As Oscar Pistorius prepares to compete against able-bodied athletes in the World Athletics Championships, the blade-runner tells Sports Reporter Keme Nzerem that “the hard work is beginning”.
To run here is in itself an achievement – many world records are of course set here, rather than the Olympics. To make it here at all signifies you are the best of the best.
It is all the more remarkable for Pistorius. South Africa is a significant sporting nation with strong contenders in many events.
Pistorius had to shave half a second off his personal best to make automatic qualification.
There are those who say his prosthetic legs give him an unfair advantage, because once he’s going he needs less energy to keep on, and his inanimate lower limbs can’t accumulate the lactic acid that slow able bodied runners.
And this criticism obviously still stings Pistorius, who had to take his sports governing body to court to allow him to race able-bodied opponents.

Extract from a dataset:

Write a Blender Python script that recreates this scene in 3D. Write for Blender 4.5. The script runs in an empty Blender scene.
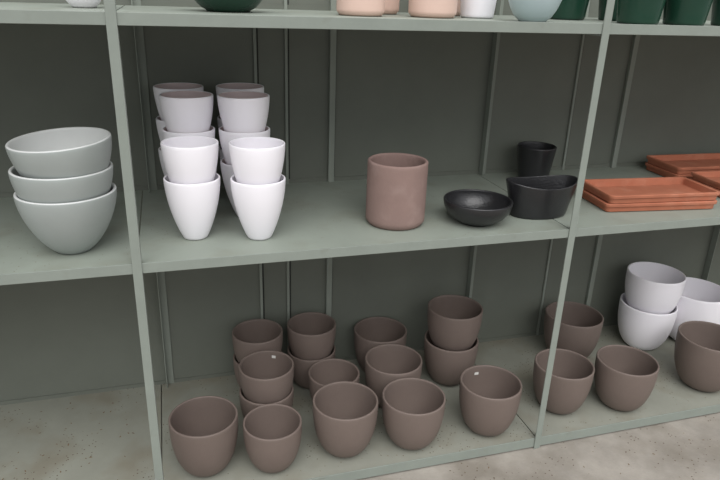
import bpy, bmesh, math, random
from mathutils import Vector, Matrix
random.seed(4)
S=bpy.context.scene
COL=S.collection
H,h,D,W=.5189,.6825,.569,1.1
FZ=-h-.034
try:
    S.view_settings.view_transform='Standard'
except Exception: pass

# ---------------- materials ----------------
def mat(name,col,rough=.6,var=.06,scale=6,bump=0.0,bscale=80,speck=None,sscale=60,sth=.08,spec=.4,stain=None,col2=None,rnd=0):
    m=bpy.data.materials.new(name); m.use_nodes=True
    nt=m.node_tree; N=nt.nodes; L=nt.links
    b=N['Principled BSDF']; b.inputs['Roughness'].default_value=rough
    b.inputs['Specular IOR Level'].default_value=spec
    tc=N.new('ShaderNodeTexCoord')
    n=N.new('ShaderNodeTexNoise'); n.inputs['Scale'].default_value=scale; n.inputs['Detail'].default_value=6; n.inputs['Roughness'].default_value=.65
    L.new(tc.outputs['Object'],n.inputs['Vector'])
    r=N.new('ShaderNodeValToRGB')
    r.color_ramp.elements[0].position=.3; r.color_ramp.elements[1].position=.7
    a=[max(0,c*(1-var)) for c in col]; c2=[min(1,c*(1+var)) for c in (col2 or col)]
    r.color_ramp.elements[0].color=(*a,1); r.color_ramp.elements[1].color=(*c2,1)
    L.new(n.outputs['Fac'],r.inputs['Fac'])
    out=r.outputs['Color']
    if stain:
        n2=N.new('ShaderNodeTexNoise'); n2.inputs['Scale'].default_value=stain[1]; n2.inputs['Detail'].default_value=8
        L.new(tc.outputs['Object'],n2.inputs['Vector'])
        r2=N.new('ShaderNodeValToRGB'); r2.color_ramp.elements[0].position=stain[2]; r2.color_ramp.elements[1].position=stain[2]+.2
        r2.color_ramp.elements[0].color=(0,0,0,1); r2.color_ramp.elements[1].color=(stain[3],)*3+(1,)
        L.new(n2.outputs['Fac'],r2.inputs['Fac'])
        mx=N.new('ShaderNodeMixRGB'); L.new(r2.outputs['Color'],mx.inputs['Fac']); L.new(out,mx.inputs['Color1']); mx.inputs['Color2'].default_value=(*stain[0],1)
        out=mx.outputs['Color']
    if speck:
        v=N.new('ShaderNodeTexVoronoi'); v.inputs['Scale'].default_value=sscale
        L.new(tc.outputs['Object'],v.inputs['Vector'])
        lt=N.new('ShaderNodeMath'); lt.operation='LESS_THAN'; lt.inputs[1].default_value=sth
        L.new(v.outputs['Distance'],lt.inputs[0])
        n3=N.new('ShaderNodeTexNoise'); n3.inputs['Scale'].default_value=5; L.new(tc.outputs['Object'],n3.inputs['Vector'])
        gt=N.new('ShaderNodeMath'); gt.operation='GREATER_THAN'; gt.inputs[1].default_value=.53; L.new(n3.outputs['Fac'],gt.inputs[0])
        mu=N.new('ShaderNodeMath'); mu.operation='MULTIPLY'; L.new(lt.outputs[0],mu.inputs[0]); L.new(gt.outputs[0],mu.inputs[1])
        mx=N.new('ShaderNodeMixRGB'); L.new(mu.outputs[0],mx.inputs['Fac']); L.new(out,mx.inputs['Color1']); mx.inputs['Color2'].default_value=(*speck,1)
        out=mx.outputs['Color']
    if rnd:
        oi=N.new('ShaderNodeObjectInfo'); mr=N.new('ShaderNodeMapRange'); mr.inputs['To Min'].default_value=1-rnd; mr.inputs['To Max'].default_value=1+rnd
        L.new(oi.outputs['Random'],mr.inputs['Value'])
        hs=N.new('ShaderNodeHueSaturation'); L.new(mr.outputs[0],hs.inputs['Value']); L.new(out,hs.inputs['Color']); out=hs.outputs['Color']
    L.new(out,b.inputs['Base Color'])
    if bump:
        n4=N.new('ShaderNodeTexNoise'); n4.inputs['Scale'].default_value=bscale; n4.inputs['Detail'].default_value=4
        L.new(tc.outputs['Object'],n4.inputs['Vector'])
        bp=N.new('ShaderNodeBump'); bp.inputs['Strength'].default_value=bump; bp.inputs['Distance'].default_value=.002
        L.new(n4.outputs['Fac'],bp.inputs['Height']); L.new(bp.outputs['Normal'],b.inputs['Normal'])
    return m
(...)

He told me today he’s acutely aware he’s taken a coveted spot that another athlete would love to fill. He knows he’s got to deliver.
But don’t expect medals – for the Paralympic champion is well off the leaders pace.
But a berth in the quarter finals he’d be happy with. And the semis – that, he said, might just be pushing the envelope.
He runs in the first round of the men’s 400m on Sunday and the world will be watching.